The Shining is Stephen King’s masterwork of horror, which makes peace-loving John Lennon’s influence on the novel all the more shocking. Not only is The Shining one of King’s most respected and well-known works, but it’s also one of his scariest, and it’s hard to imagine how a John Lennon song had such a profound impact on it.

The Shining is one of Stephen King’s most respected and well-known works, and it’s no secret King is inspired by music. In fact, he often quotes song lyrics as epigraphs at the beginnings of his books. In interviews, King has shared how he listens to music while he writes his books. Although he does this mostly for his own entertainment, sometimes a particular song or lyric will find its way into his work, and in this case, it was a John Lennon song. Some of his more accessible songs had catchy beats and lyrics that made them into big hits. Today, perhaps John’s most well-known song is “Imagine”, but that is not the only popular song he produced as a solo-artist that had an important impact on popular culture, including the song that inspired one of King’s most famous horror book.
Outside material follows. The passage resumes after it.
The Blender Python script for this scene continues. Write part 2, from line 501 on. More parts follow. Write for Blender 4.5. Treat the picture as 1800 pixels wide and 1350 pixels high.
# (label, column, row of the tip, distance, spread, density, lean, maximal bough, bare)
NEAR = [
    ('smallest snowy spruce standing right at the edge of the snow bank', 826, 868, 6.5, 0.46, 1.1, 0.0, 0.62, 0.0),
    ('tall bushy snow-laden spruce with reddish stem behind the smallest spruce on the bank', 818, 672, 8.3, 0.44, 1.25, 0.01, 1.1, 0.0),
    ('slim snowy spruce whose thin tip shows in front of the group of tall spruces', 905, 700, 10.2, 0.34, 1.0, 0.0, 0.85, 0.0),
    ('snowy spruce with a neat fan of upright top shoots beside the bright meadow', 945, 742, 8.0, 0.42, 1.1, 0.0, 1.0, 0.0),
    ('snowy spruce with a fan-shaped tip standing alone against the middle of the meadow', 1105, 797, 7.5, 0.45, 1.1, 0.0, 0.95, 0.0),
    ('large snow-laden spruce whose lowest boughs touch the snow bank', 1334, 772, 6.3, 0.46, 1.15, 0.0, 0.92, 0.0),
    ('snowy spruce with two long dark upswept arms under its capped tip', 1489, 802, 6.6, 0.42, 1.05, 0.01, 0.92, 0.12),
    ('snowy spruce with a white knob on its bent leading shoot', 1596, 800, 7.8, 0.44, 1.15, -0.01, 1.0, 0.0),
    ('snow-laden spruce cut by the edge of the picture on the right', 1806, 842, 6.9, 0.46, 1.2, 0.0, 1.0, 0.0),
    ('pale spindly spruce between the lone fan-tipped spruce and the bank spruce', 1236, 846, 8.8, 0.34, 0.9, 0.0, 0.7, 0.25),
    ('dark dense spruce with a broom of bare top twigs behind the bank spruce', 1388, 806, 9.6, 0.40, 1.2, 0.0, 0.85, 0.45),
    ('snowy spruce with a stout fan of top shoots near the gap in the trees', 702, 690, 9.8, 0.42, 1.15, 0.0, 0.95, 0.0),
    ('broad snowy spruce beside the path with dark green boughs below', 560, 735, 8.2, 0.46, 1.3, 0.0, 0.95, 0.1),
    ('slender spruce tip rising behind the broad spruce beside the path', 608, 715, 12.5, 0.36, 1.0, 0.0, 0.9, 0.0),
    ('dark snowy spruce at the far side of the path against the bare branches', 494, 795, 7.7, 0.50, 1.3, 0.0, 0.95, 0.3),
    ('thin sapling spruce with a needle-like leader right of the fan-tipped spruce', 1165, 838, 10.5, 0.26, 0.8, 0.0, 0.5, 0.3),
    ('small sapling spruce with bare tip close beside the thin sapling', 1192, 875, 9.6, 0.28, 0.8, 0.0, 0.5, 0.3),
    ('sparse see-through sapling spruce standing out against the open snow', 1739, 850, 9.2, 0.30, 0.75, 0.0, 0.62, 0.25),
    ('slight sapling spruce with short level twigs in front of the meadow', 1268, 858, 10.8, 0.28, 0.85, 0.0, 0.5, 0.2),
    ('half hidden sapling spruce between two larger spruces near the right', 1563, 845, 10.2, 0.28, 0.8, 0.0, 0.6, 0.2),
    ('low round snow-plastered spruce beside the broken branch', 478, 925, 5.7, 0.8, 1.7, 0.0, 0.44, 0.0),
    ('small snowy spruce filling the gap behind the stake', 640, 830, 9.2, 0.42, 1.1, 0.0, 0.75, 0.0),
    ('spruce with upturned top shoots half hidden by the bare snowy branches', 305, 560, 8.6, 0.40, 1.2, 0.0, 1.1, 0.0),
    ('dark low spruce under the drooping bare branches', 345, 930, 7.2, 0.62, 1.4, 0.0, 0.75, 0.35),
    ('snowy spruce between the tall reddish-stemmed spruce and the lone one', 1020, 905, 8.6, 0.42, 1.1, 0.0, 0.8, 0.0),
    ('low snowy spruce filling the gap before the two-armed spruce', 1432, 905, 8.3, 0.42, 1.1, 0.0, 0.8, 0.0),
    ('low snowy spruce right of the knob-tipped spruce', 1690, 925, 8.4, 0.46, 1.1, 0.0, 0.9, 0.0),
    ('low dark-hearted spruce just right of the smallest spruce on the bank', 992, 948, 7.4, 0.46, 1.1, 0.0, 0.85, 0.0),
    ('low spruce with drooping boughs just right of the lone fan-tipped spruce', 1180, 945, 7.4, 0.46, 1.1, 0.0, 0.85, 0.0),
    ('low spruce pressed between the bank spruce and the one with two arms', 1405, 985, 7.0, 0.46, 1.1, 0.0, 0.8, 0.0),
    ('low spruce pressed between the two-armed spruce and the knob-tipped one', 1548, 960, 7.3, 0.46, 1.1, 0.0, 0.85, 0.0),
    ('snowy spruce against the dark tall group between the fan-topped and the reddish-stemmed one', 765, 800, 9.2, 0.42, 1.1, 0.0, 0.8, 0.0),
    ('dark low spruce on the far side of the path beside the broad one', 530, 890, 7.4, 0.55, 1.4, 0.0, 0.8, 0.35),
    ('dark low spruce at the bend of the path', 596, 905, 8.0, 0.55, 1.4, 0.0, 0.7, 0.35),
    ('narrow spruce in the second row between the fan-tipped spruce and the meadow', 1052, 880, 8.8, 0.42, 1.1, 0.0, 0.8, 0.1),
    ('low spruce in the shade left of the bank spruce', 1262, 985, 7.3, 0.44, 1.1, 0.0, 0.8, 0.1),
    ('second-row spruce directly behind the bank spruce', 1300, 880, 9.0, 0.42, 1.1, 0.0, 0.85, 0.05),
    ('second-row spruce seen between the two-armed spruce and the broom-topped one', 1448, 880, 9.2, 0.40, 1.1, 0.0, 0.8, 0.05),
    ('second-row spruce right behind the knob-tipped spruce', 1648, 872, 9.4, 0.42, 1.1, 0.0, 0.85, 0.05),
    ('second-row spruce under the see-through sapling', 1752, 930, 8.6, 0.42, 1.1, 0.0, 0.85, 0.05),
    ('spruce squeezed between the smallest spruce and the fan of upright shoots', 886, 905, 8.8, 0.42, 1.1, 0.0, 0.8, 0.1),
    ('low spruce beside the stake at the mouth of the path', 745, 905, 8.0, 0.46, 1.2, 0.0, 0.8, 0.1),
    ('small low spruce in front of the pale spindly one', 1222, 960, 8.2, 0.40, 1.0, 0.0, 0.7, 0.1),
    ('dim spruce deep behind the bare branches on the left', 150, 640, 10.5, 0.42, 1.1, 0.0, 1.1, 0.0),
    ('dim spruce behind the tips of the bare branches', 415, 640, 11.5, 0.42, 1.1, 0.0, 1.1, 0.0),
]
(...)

“Instant Karma” is one of John Lennon’s most popular songs, and its lyrics played a major role in Stephen King’s The Shining. A repeated line in the song is “we all shine on”, used in the refrain. This phrase inspired King to call the psychic ability some of the characters in his novel posses, including the young Danny Torrance, “the shining.” King was then going to call the book The Shine, but after someone pointed out to him that the term was sometimes used as an insult against black people, he changed it to The Shining. Either way, the title of the book and powers came from Lennon’s song.
Sadly, Stanley Kubrick’s movie version of The Shining does not contain any reference to John Lennon or his music, but there is a connection in Stephen King’s long-awaited sequel, Doctor Sleep. King often includes easter eggs in his novels, with references to other parts of the King Universe, and Doctor Sleep is no exception. In The Shining sequel, a grown-up Danny Torrance once again begins to have some disturbing encounters related to his “shine” power.
At one point, Danny Torrance in Doctor Sleep hears the Beatles song “Not a Second Time.” This, of course, is a direct reference to his fear of having to go through more ghostly terror similar to what he experienced as a child at the Overlook Hotel. However, this is also a connection to Beatles member John Lennon. It’s possible that King included this as a nod to his original inspiration for The Shining.